SET TASK → Leave out the pictures and retype only the lines from the opening line to the line that holds "def fl(y): return SL*y", both ends included.

···

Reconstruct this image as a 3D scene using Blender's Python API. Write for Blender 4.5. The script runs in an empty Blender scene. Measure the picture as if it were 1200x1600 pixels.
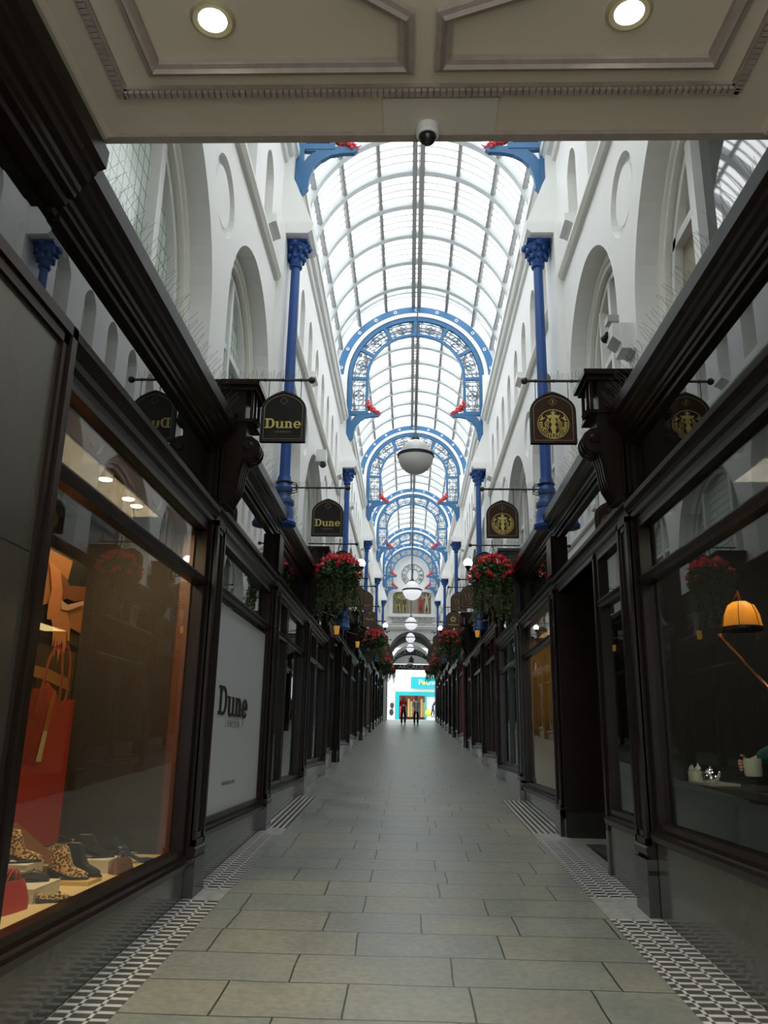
import bpy, bmesh, math, random
from math import sin, cos, pi, radians, sqrt, atan2
from mathutils import Vector, Matrix
random.seed(7)
scn = bpy.context.scene
COL = scn.collection
SL = 0.05                       # the paving climbs gently towards the far street
def fl(y): return SL*y

# ------------------------------------------------------------------ materials
MATS = {}
def mat(name, col, rough=0.5, metal=0.0, spec=0.5, noise=None, bump=None, emit=None, coat=0, trans=0):
    if name in MATS: return MATS[name]
    m = bpy.data.materials.new(name); m.use_nodes = True
    nt = m.node_tree; N = nt.nodes; L = nt.links
    b = N['Principled BSDF']
    b.inputs['Base Color'].default_value = (*col, 1)
    b.inputs['Roughness'].default_value = rough
    b.inputs['Metallic'].default_value = metal
    b.inputs['Specular IOR Level'].default_value = spec
    if coat: b.inputs['Coat Weight'].default_value = coat; b.inputs['Coat Roughness'].default_value = .08
    if emit:
        b.inputs['Emission Color'].default_value = (*emit[0], 1); b.inputs['Emission Strength'].default_value = emit[1]
    if noise:
        sc, amt = noise
        tc = N.new('ShaderNodeTexCoord'); nz = N.new('ShaderNodeTexNoise'); nz.inputs['Scale'].default_value = sc
        nz.inputs['Detail'].default_value = 5
        mx = N.new('ShaderNodeMix'); mx.data_type = 'RGBA'
        mx.inputs['A'].default_value = (*[max(0, c*(1-amt)) for c in col], 1)
        mx.inputs['B'].default_value = (*[min(1, c*(1+amt)) for c in col], 1)
        L.new(tc.outputs['Object'], nz.inputs['Vector']); L.new(nz.outputs['Fac'], mx.inputs['Factor'])
        L.new(mx.outputs['Result'], b.inputs['Base Color'])
        if bump:
            bp = N.new('ShaderNodeBump'); bp.inputs['Strength'].default_value = bump; bp.inputs['Distance'].default_value = .01
            L.new(nz.outputs['Fac'], bp.inputs['Height']); L.new(bp.outputs['Normal'], b.inputs['Normal'])
    MATS[name] = m
    return m

def glass_mat(name, ior=1.5, tint=(1, 1, 1), boost=1.0):
    if name in MATS: return MATS[name]
    m = bpy.data.materials.new(name); m.use_nodes = True
    nt = m.node_tree; N = nt.nodes; L = nt.links
    N.remove(N['Principled BSDF']); out = N['Material Output']
    fr = N.new('ShaderNodeFresnel'); fr.inputs['IOR'].default_value = ior
    mu = N.new('ShaderNodeMath'); mu.operation = 'MULTIPLY'; mu.inputs[1].default_value = boost; mu.use_clamp = True
    tr = N.new('ShaderNodeBsdfTransparent'); tr.inputs['Color'].default_value = (*tint, 1)
    gl = N.new('ShaderNodeBsdfGlossy'); gl.inputs['Roughness'].default_value = 0.0
    mx = N.new('ShaderNodeMixShader')
    ge = N.new('ShaderNodeNewGeometry'); im = N.new('ShaderNodeMix')      # a thin pane reflects alike from both faces
    im.inputs['A'].default_value = ior; im.inputs['B'].default_value = 1/ior
    L.new(ge.outputs['Backfacing'], im.inputs['Factor']); L.new(im.outputs['Result'], fr.inputs['IOR'])
    L.new(fr.outputs[0], mu.inputs[0]); L.new(mu.outputs[0], mx.inputs[0])
    L.new(tr.outputs[0], mx.inputs[1]); L.new(gl.outputs[0], mx.inputs[2]); L.new(mx.outputs[0], out.inputs[0])
    MATS[name] = m
    return m

WHITE = mat('white_painted_plaster', (.87, .875, .86), .55, noise=(3, .03), bump=.05)
WHITE2 = mat('cream_white_paint', (.80, .80, .735), .5, noise=(2, .04))
TRIMW = mat('white_gloss_trim', (.80, .81, .80), .35)
BLUE = mat('blue_iron_paint', (.040, .155, .33), .4, noise=(12, .12))
DBLUE = mat('deep_blue_iron_paint', (.011, .068, .27), .35, noise=(9, .25))
LATT = mat('lattice_iron_paint', (.05, .11, .19), .45)
RED = mat('red_iron_paint', (.62, .05, .06), .45, noise=(30, .4))
WOOD = mat('dark_stained_shopfront_wood', (.015, .0095, .0072), .27, spec=.14, noise=(4, .3))
WOODR = mat('reddish_mahogany_wood', (.036, .012, .009), .27, spec=.14, noise=(5, .35))
BLACKGL = mat('black_fascia_glass', (.008, .009, .009), .01, spec=1.0)
BLACKM = mat('black_iron', (.012, .012, .013), .4)
STONE = mat('polished_grey_stone', (.075, .078, .068), .12, noise=(9, .35), spec=.7)
DSTONE = mat('dark_polished_stone', (.024, .024, .021), .14, noise=(8, .3), spec=.7)
GLASS = glass_mat('shop_window_glass', 1.5, (.95, .97, .95), 1.05)
ROOFGL = glass_mat('roof_glass', 1.3, (.98, 1.0, 1.0), .9)
RIBW = mat('white_roof_steel', (.50, .52, .52), .5)
PURL = mat('grey_roof_steel', (.22, .22, .21), .5)
BEIGE = mat('canopy_beige_paint', (.68, .61, .49), .5, noise=(2, .06))
MOULD = mat('canopy_dusty_moulding', (.36, .31, .27), .7, noise=(14, .25), bump=.3)
GREYBOARD = mat('grey_brown_hoarding', (.045, .042, .034), .25, noise=(1.5, .2))
GOLD = mat('gold_leaf', (.62, .48, .14), .45, metal=.1)
DULLGOLD = mat('dull_gold_line', (.30, .24, .12), .5)
SIGNBR = mat('sign_brown', (.045, .020, .012), .55, spec=.2)
SIGNBK = mat('sign_black', (.014, .014, .012), .55, spec=.2)
SIGNRB = mat('sign_red_brown', (.075, .030, .014), .45)
SIGNGR = mat('sign_dark_green', (.02, .025, .014), .45)
POSTERW = mat('white_window_vinyl', (.58, .61, .635), .4)
POSTERG = mat('pale_grey_vinyl', (.36, .39, .41), .5)
INKBK = mat('black_ink', (.008, .008, .009), .5)
INKGR = mat('grey_ink', (.16, .17, .18), .5)
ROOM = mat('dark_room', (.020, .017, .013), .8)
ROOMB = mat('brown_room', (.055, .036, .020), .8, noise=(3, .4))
AMBERWOOD = mat('orange_brown_wood', (.12, .036, .012), .4, noise=(6, .2))
BOARDY = mat('pale_display_board', (.70, .53, .26), .45)
BOXW = mat('cream_display_box', (.68, .62, .46), .5)
GLOBE = mat('opal_globe_glass', (.90, .90, .91), .25)
GLOBETOP = mat('frosted_globe_top', (.70, .71, .70), .2)
LIT = mat('lit_opal_lamp', (.9, .9, .88), .4, emit=((1, .97, .93), 2.2))
DOWN = mat('lit_downlight', (1, 1, 1), .4, emit=((1, .93, .82), 26))
RIM = mat('downlight_rim', (.55, .50, .32), .3, metal=.3)
LEAF = mat('geranium_leaf', (.035, .085, .022), .5, noise=(30, .5))
VINE = mat('trailing_vine_leaf', (.065, .10, .028), .55, noise=(20, .4))
PETAL = mat('red_geranium_petals', (.72, .022, .045), .5, noise=(40, .3))
PETAL2 = mat('orange_red_petals', (.62, .08, .05), .5, noise=(40, .3))
BASKET = mat('basket_liner', (.03, .03, .02), .8)
AMBER = mat('amber_glass_cup', (.60, .30, .04), .3, emit=((1, .48, .08), .12))
STEEL = mat('steel_wire', (.10, .10, .09), .4, metal=.6)
SKIN = mat('skin', (.55, .31, .22), .5)
CLOCKW = mat('clock_wall_plaster', (.78, .785, .765), .6, noise=(3, .04))
CLOCKG = mat('clock_iron_grey', (.13, .14, .14), .5)
TILEG = mat('taupe_panel', (.30, .27, .21), .7, noise=(3, .15))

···

SOLUTION TO THIS EXERCISE →
Reconstruct this image as a 3D scene using Blender's Python API. Write for Blender 4.5. The script runs in an empty Blender scene. Measure the picture as if it were 1200x1600 pixels.
import bpy, bmesh, math, random
from math import sin, cos, pi, radians, sqrt, atan2
from mathutils import Vector, Matrix
random.seed(7)
scn = bpy.context.scene
COL = scn.collection
SL = 0.05                       # the paving climbs gently towards the far street
def fl(y): return SL*y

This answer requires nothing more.